I may not be able to convince you to see the LGBT community as I do: a gift from God - helping to bring us further into a freedom from seeing our physical bodies as what defines us; and showing us that now we are no longer identified as male or female, Jew or Greek, slave or free...but one in Christ. But I do hope I can convince you to stop worrying. The truth is, I have found the BEST followers of Christ in this community, exactly because of the reason mentioned above in Corinthians...the lowly and despised are humble and don't see themselves as better than others.

Regarding again the religious authority in Paul's day who didn't get what he and the new Christ following Jews were all about, I would like to bring up one wise leader who gave this advice on how to handle them: "Leave these men alone. For if their purpose or activity is of human origin, it will fail. But if it is from God, you will not be able to stop these men; you will only find yourself fighting against God." (Acts 5:38-39) Even if I cannot convince you that I have not been deceived by Satan, I hope you can trust God and "leave me alone" to pursue the direction I believe the Spirit is leading me. Please trust I am not going forward without much seeking and prayer. Let's both determine to love and respect each other's journey and leave the judging to God; knowing he loves us both, and his judgments are good.  

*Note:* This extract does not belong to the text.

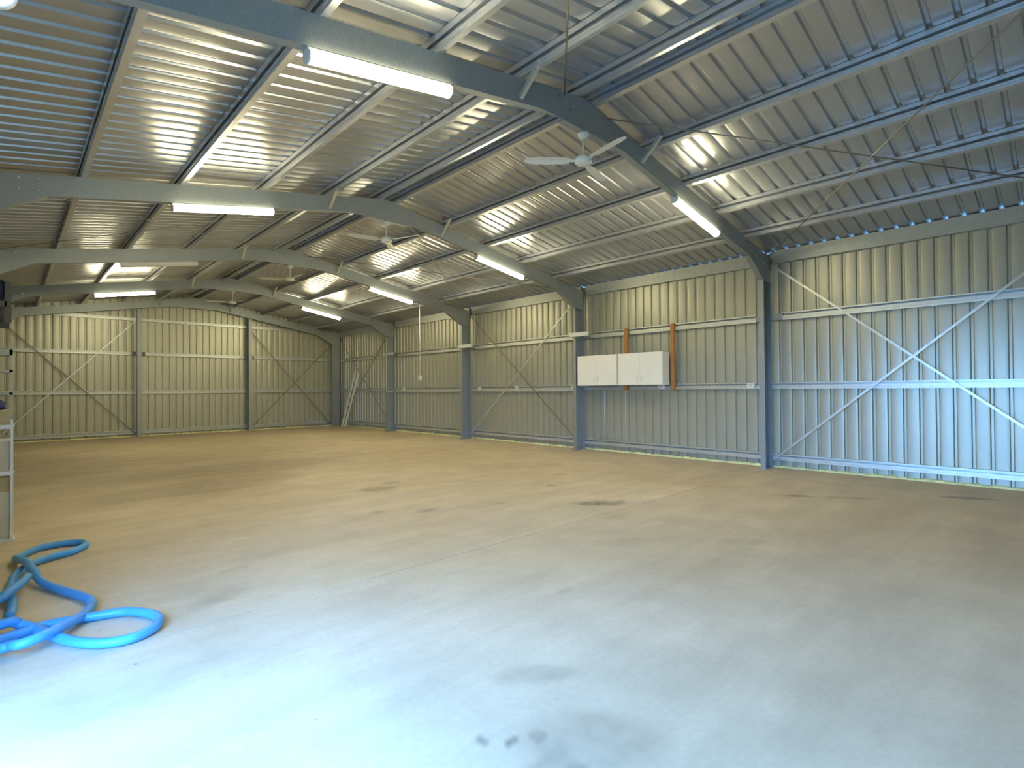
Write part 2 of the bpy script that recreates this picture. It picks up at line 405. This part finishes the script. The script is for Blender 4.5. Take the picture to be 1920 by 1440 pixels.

* "intersex" is actually now the preferred term. Maybe you roll your eyes and accuse me of being politically correct; but I want to be sensitive to words. If someone says they are uncomfortable with a certain term, and I refuse to listen, I don't think that I am doing unto others as I would want done unto me. I kept "hermaphrodite" only because most people are more familiar with it. For anyone unfamiliar, the definition is: An intersex person is born with sexual anatomy, reproductive organs, and/or chromosome patterns that do not fit the typical definition of male or female. This may be apparent at birth or become so later in life.